This Arabic root pattern extractor takes Arabic words and recovers their most likely triliteral root (جذر) by reversing the templates (أوزان) that Arabic uses to build words. Arabic morphology is famously systematic: a small root of usually three consonants is poured into a pattern to make nouns, verbs, and participles, so peeling those patterns away gets you back to the shared root that ties a word family together. That is invaluable for dictionary lookup, vocabulary study, and corpus work.
How it works
The tool runs a sequence of morphological rules on each word. First it strips diacritics (tashkeel)
and normalises the hamza-carrying alef forms أ إ آ to plain ا. Then it peels prefixes — the
definite article ال (and its fused forms وال, بال, كال, فال), the conjunctions و and ف, and
the prepositions/markers ب ك ل س — but only when removing them still leaves at least three letters.

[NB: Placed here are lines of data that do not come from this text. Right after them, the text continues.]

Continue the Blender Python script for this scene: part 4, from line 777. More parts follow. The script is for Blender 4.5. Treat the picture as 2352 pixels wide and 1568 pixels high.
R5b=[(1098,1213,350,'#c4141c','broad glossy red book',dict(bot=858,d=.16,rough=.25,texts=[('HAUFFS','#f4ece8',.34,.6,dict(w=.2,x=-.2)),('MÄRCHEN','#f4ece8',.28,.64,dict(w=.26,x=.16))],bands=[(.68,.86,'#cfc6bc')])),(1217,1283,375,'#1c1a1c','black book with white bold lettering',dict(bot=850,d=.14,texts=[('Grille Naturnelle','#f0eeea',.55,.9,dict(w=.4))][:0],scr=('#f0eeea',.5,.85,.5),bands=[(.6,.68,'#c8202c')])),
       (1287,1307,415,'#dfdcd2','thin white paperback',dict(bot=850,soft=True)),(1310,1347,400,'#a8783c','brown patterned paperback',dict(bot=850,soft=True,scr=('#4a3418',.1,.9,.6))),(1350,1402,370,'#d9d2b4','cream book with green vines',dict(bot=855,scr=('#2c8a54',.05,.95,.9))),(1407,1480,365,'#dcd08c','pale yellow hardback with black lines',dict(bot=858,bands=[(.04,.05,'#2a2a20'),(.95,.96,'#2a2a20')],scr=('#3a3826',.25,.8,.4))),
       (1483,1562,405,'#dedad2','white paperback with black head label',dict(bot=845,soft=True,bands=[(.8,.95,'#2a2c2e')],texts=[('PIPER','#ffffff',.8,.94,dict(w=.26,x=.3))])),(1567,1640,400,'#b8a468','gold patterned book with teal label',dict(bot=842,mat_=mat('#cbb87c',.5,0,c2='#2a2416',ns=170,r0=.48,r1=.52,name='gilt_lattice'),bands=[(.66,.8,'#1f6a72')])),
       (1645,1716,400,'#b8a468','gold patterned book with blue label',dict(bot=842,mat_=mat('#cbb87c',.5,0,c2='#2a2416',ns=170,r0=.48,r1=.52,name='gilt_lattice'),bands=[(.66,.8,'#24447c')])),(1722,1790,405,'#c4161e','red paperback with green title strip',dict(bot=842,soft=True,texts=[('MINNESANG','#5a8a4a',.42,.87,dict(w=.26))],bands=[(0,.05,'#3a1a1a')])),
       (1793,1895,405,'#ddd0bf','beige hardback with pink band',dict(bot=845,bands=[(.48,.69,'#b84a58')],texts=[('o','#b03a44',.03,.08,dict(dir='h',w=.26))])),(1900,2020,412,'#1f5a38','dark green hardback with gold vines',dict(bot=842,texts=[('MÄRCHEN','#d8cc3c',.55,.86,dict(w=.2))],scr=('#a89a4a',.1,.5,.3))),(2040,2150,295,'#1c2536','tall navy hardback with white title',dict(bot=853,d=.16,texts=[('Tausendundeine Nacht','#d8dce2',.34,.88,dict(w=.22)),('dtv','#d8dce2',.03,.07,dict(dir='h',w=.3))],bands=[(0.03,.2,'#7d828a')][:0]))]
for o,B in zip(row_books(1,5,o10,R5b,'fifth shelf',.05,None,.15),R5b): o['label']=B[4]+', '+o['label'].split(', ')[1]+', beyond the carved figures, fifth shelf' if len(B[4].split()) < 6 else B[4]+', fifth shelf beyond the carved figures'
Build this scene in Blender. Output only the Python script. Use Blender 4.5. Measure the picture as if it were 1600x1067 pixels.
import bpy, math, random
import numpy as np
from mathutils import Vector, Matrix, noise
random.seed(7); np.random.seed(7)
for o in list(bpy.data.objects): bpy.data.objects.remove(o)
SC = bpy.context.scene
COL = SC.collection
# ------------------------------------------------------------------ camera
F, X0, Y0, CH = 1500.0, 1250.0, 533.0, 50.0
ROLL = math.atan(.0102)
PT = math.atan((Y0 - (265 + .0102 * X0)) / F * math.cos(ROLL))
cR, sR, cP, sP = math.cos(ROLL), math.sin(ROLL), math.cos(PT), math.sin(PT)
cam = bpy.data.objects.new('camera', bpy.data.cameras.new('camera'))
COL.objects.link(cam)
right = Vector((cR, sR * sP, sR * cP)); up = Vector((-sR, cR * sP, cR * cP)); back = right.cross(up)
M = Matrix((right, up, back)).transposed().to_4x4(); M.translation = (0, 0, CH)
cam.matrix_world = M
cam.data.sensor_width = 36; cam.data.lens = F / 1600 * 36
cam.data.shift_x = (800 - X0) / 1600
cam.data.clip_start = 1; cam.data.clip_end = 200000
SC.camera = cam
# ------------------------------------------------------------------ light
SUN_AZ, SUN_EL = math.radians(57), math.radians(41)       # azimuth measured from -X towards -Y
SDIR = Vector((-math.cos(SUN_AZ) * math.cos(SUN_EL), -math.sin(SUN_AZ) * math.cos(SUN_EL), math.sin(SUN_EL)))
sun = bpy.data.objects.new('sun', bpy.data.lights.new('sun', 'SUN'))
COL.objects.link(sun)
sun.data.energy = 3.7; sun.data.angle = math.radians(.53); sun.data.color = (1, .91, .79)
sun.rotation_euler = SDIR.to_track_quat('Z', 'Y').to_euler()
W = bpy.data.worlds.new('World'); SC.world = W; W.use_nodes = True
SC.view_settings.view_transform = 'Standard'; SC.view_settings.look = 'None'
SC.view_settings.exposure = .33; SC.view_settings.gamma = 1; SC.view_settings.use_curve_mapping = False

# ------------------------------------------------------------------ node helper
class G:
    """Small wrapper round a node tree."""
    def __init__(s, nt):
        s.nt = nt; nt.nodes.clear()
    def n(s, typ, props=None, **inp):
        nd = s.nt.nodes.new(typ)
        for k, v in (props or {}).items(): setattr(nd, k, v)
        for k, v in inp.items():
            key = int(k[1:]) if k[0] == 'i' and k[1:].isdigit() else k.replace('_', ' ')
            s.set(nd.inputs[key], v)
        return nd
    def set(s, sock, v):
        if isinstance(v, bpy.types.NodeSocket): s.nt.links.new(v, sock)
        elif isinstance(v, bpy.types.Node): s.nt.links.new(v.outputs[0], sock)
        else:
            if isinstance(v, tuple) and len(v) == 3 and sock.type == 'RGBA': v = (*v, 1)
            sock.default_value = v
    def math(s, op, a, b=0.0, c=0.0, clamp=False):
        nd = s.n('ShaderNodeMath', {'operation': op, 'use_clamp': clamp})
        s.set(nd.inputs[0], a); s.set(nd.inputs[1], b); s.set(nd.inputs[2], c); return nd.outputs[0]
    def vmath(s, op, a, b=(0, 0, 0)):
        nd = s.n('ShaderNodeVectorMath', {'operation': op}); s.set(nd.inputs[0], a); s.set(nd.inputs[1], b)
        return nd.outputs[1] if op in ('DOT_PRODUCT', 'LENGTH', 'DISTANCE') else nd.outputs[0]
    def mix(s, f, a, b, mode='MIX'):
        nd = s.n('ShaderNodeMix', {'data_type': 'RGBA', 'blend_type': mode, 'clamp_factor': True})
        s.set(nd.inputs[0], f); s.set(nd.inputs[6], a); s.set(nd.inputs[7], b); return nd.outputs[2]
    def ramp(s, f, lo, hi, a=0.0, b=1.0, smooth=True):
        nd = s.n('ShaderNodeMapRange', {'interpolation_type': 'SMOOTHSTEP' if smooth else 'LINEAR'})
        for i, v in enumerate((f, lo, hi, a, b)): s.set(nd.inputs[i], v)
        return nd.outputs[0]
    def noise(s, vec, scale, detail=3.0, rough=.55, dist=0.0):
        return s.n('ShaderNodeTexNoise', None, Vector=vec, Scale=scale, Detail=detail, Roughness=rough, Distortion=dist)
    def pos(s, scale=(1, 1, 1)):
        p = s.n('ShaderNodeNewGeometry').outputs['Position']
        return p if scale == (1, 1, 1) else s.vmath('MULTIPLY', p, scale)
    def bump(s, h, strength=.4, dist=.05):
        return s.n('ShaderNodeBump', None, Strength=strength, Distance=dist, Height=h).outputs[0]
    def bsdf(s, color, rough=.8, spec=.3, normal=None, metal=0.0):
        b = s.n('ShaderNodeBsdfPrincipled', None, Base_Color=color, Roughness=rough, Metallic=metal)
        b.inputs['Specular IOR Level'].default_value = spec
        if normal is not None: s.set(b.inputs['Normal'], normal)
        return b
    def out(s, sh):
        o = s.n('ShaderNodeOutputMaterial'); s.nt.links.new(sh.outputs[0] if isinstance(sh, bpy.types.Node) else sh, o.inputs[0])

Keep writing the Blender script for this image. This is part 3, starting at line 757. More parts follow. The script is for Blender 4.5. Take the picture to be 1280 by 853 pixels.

Next it removes common suffixes: plural endings ون ين ات ان, the feminine ة, and attached pronouns
ه ها هم هن كم كن نا ي ك.
What remains is the stem. The extractor then deletes the letters that templates typically insert — the
long vowels and hamza ا و ي ء ة first, and if more than three letters still remain, the form-augment
consonants ت م ن س. If a four-letter result contains a doubled (geminate) letter, one copy is dropped.
The first three surviving consonants become the candidate root, displayed as ك-ت-ب style. A word that
lands on exactly three consonants is flagged triliteral (high confidence); anything else is flagged
uncertain.
Example and tips
Feed it a family like الكاتب يكتب كتابا المكتبة مكتوب and every word should collapse toward the same
root ك-ت-ب (“to write”), which is exactly the relationship a learner wants to see. Because the rules
are heuristic, sound roots like this resolve cleanly, while weak roots — say words from ق-و-ل or و-ج-د
where a و or ي is part of the root itself — may show an uncertain flag because the tool cannot tell a
root letter from a template vowel without a dictionary.
Use it to group vocabulary by root before memorising, to guess a dictionary headword, or to pre-process a
word list for further analysis. Treat uncertain rows as prompts to verify manually. Since everything runs
in your browser, your word lists never leave your device.